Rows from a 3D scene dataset
◇ ◇ ◇ ◇

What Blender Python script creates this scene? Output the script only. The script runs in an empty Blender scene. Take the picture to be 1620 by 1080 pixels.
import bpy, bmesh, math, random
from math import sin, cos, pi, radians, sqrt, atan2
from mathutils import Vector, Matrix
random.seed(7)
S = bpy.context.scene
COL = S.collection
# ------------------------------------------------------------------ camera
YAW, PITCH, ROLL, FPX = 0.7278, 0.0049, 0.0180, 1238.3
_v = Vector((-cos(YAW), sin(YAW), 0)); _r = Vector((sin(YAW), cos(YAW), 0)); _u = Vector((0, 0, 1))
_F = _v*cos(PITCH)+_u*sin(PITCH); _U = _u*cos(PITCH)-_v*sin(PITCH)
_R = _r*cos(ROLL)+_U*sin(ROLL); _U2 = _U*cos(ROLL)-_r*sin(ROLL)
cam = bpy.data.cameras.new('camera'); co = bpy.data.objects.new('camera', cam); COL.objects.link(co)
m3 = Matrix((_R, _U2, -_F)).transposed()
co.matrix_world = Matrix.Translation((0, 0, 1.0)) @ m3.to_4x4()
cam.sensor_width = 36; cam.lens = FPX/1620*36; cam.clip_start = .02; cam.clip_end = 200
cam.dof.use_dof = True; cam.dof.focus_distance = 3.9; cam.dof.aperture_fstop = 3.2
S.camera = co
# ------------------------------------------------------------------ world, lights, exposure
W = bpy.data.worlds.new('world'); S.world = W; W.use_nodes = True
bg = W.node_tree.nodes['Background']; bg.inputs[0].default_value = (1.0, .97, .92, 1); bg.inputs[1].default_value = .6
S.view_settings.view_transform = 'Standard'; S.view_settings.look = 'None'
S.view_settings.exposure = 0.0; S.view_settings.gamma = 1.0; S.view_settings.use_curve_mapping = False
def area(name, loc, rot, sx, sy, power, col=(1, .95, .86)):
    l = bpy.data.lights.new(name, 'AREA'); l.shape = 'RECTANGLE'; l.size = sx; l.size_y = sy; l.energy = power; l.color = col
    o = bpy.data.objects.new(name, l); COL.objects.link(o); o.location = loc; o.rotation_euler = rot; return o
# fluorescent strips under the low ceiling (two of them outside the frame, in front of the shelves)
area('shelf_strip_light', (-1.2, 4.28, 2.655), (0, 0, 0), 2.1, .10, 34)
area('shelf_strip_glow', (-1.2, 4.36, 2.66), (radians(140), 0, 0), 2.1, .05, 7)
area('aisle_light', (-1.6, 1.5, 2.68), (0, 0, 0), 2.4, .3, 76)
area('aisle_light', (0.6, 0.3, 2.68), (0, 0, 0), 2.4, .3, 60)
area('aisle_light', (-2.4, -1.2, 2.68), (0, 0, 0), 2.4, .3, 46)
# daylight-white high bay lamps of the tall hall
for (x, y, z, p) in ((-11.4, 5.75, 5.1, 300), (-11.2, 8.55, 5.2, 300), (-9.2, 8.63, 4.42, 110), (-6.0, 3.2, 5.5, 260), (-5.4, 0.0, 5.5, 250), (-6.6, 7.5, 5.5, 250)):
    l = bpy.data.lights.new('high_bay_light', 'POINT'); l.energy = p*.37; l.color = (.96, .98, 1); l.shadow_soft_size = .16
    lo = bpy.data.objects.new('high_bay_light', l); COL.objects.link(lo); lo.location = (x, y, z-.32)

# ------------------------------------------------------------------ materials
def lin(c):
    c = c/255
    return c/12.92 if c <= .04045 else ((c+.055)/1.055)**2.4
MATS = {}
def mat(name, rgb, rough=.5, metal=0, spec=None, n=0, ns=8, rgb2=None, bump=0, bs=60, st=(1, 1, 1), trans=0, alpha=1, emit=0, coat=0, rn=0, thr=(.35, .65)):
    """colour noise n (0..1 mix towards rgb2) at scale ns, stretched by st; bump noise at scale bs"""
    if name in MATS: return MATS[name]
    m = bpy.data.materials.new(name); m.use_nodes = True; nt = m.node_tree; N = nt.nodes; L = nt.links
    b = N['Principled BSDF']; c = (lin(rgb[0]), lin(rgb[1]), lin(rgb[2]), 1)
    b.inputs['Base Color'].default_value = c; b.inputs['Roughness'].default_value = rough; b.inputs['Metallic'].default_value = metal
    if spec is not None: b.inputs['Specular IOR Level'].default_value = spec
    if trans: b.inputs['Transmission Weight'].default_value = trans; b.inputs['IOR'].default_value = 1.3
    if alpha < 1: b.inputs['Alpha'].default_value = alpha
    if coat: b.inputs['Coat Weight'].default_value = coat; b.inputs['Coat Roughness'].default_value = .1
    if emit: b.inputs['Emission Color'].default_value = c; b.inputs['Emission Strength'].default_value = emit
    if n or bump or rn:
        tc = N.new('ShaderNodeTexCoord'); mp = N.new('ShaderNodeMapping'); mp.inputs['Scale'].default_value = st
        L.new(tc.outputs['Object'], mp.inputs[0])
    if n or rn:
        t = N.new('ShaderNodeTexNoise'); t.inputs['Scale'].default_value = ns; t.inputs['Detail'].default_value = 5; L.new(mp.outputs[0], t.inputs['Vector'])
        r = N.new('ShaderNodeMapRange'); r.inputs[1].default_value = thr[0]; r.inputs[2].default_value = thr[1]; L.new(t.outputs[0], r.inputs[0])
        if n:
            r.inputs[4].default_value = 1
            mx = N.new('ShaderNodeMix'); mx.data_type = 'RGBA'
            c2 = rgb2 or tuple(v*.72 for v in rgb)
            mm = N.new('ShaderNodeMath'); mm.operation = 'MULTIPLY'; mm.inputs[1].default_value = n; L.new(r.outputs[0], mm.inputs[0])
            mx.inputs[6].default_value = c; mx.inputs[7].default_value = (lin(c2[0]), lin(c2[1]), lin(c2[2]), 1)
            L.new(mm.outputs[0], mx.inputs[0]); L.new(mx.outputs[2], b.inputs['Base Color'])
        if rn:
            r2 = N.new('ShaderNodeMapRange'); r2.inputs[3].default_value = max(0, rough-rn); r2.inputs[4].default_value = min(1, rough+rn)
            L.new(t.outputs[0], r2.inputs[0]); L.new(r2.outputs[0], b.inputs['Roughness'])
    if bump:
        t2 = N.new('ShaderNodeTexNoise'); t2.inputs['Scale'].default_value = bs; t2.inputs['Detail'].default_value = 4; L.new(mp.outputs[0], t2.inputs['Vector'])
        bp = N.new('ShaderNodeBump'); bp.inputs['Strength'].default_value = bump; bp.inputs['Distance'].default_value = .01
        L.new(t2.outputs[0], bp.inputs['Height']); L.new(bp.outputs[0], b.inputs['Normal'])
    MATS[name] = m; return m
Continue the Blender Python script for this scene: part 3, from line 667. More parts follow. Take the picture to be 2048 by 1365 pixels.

◇ ◇ ◇ ◇

What this task involves
Extract all of the material exactly as it is written.

Reply
What Blender Python script creates this scene? Output the script only. The script runs in an empty Blender scene. Take the picture to be 1620 by 1080 pixels.
import bpy, bmesh, math, random
from math import sin, cos, pi, radians, sqrt, atan2
from mathutils import Vector, Matrix
random.seed(7)
S = bpy.context.scene
COL = S.collection
# ------------------------------------------------------------------ camera
YAW, PITCH, ROLL, FPX = 0.7278, 0.0049, 0.0180, 1238.3
_v = Vector((-cos(YAW), sin(YAW), 0)); _r = Vector((sin(YAW), cos(YAW), 0)); _u = Vector((0, 0, 1))
_F = _v*cos(PITCH)+_u*sin(PITCH); _U = _u*cos(PITCH)-_v*sin(PITCH)
_R = _r*cos(ROLL)+_U*sin(ROLL); _U2 = _U*cos(ROLL)-_r*sin(ROLL)
cam = bpy.data.cameras.new('camera'); co = bpy.data.objects.new('camera', cam); COL.objects.link(co)
m3 = Matrix((_R, _U2, -_F)).transposed()
co.matrix_world = Matrix.Translation((0, 0, 1.0)) @ m3.to_4x4()
cam.sensor_width = 36; cam.lens = FPX/1620*36; cam.clip_start = .02; cam.clip_end = 200
cam.dof.use_dof = True; cam.dof.focus_distance = 3.9; cam.dof.aperture_fstop = 3.2
S.camera = co
# ------------------------------------------------------------------ world, lights, exposure
W = bpy.data.worlds.new('world'); S.world = W; W.use_nodes = True
bg = W.node_tree.nodes['Background']; bg.inputs[0].default_value = (1.0, .97, .92, 1); bg.inputs[1].default_value = .6
S.view_settings.view_transform = 'Standard'; S.view_settings.look = 'None'
S.view_settings.exposure = 0.0; S.view_settings.gamma = 1.0; S.view_settings.use_curve_mapping = False
def area(name, loc, rot, sx, sy, power, col=(1, .95, .86)):
    l = bpy.data.lights.new(name, 'AREA'); l.shape = 'RECTANGLE'; l.size = sx; l.size_y = sy; l.energy = power; l.color = col
    o = bpy.data.objects.new(name, l); COL.objects.link(o); o.location = loc; o.rotation_euler = rot; return o
# fluorescent strips under the low ceiling (two of them outside the frame, in front of the shelves)
area('shelf_strip_light', (-1.2, 4.28, 2.655), (0, 0, 0), 2.1, .10, 34)
area('shelf_strip_glow', (-1.2, 4.36, 2.66), (radians(140), 0, 0), 2.1, .05, 7)
area('aisle_light', (-1.6, 1.5, 2.68), (0, 0, 0), 2.4, .3, 76)
area('aisle_light', (0.6, 0.3, 2.68), (0, 0, 0), 2.4, .3, 60)
area('aisle_light', (-2.4, -1.2, 2.68), (0, 0, 0), 2.4, .3, 46)
# daylight-white high bay lamps of the tall hall
for (x, y, z, p) in ((-11.4, 5.75, 5.1, 300), (-11.2, 8.55, 5.2, 300), (-9.2, 8.63, 4.42, 110), (-6.0, 3.2, 5.5, 260), (-5.4, 0.0, 5.5, 250), (-6.6, 7.5, 5.5, 250)):
    l = bpy.data.lights.new('high_bay_light', 'POINT'); l.energy = p*.37; l.color = (.96, .98, 1); l.shadow_soft_size = .16
    lo = bpy.data.objects.new('high_bay_light', l); COL.objects.link(lo); lo.location = (x, y, z-.32)

# ------------------------------------------------------------------ materials
def lin(c):
    c = c/255
    return c/12.92 if c <= .04045 else ((c+.055)/1.055)**2.4
MATS = {}
def mat(name, rgb, rough=.5, metal=0, spec=None, n=0, ns=8, rgb2=None, bump=0, bs=60, st=(1, 1, 1), trans=0, alpha=1, emit=0, coat=0, rn=0, thr=(.35, .65)):
    """colour noise n (0..1 mix towards rgb2) at scale ns, stretched by st; bump noise at scale bs"""
    if name in MATS: return MATS[name]
    m = bpy.data.materials.new(name); m.use_nodes = True; nt = m.node_tree; N = nt.nodes; L = nt.links
    b = N['Principled BSDF']; c = (lin(rgb[0]), lin(rgb[1]), lin(rgb[2]), 1)
    b.inputs['Base Color'].default_value = c; b.inputs['Roughness'].default_value = rough; b.inputs['Metallic'].default_value = metal
    if spec is not None: b.inputs['Specular IOR Level'].default_value = spec
    if trans: b.inputs['Transmission Weight'].default_value = trans; b.inputs['IOR'].default_value = 1.3
    if alpha < 1: b.inputs['Alpha'].default_value = alpha
    if coat: b.inputs['Coat Weight'].default_value = coat; b.inputs['Coat Roughness'].default_value = .1
    if emit: b.inputs['Emission Color'].default_value = c; b.inputs['Emission Strength'].default_value = emit
    if n or bump or rn:
        tc = N.new('ShaderNodeTexCoord'); mp = N.new('ShaderNodeMapping'); mp.inputs['Scale'].default_value = st
        L.new(tc.outputs['Object'], mp.inputs[0])
    if n or rn:
        t = N.new('ShaderNodeTexNoise'); t.inputs['Scale'].default_value = ns; t.inputs['Detail'].default_value = 5; L.new(mp.outputs[0], t.inputs['Vector'])
        r = N.new('ShaderNodeMapRange'); r.inputs[1].default_value = thr[0]; r.inputs[2].default_value = thr[1]; L.new(t.outputs[0], r.inputs[0])
        if n:
            r.inputs[4].default_value = 1
            mx = N.new('ShaderNodeMix'); mx.data_type = 'RGBA'
            c2 = rgb2 or tuple(v*.72 for v in rgb)
            mm = N.new('ShaderNodeMath'); mm.operation = 'MULTIPLY'; mm.inputs[1].default_value = n; L.new(r.outputs[0], mm.inputs[0])
            mx.inputs[6].default_value = c; mx.inputs[7].default_value = (lin(c2[0]), lin(c2[1]), lin(c2[2]), 1)
            L.new(mm.outputs[0], mx.inputs[0]); L.new(mx.outputs[2], b.inputs['Base Color'])
        if rn:
            r2 = N.new('ShaderNodeMapRange'); r2.inputs[3].default_value = max(0, rough-rn); r2.inputs[4].default_value = min(1, rough+rn)
            L.new(t.outputs[0], r2.inputs[0]); L.new(r2.outputs[0], b.inputs['Roughness'])
    if bump:
        t2 = N.new('ShaderNodeTexNoise'); t2.inputs['Scale'].default_value = bs; t2.inputs['Detail'].default_value = 4; L.new(mp.outputs[0], t2.inputs['Vector'])
        bp = N.new('ShaderNodeBump'); bp.inputs['Strength'].default_value = bump; bp.inputs['Distance'].default_value = .01
        L.new(t2.outputs[0], bp.inputs['Height']); L.new(bp.outputs[0], b.inputs['Normal'])
    MATS[name] = m; return m
Continue the Blender Python script for this scene: part 3, from line 667. More parts follow. Take the picture to be 2048 by 1365 pixels.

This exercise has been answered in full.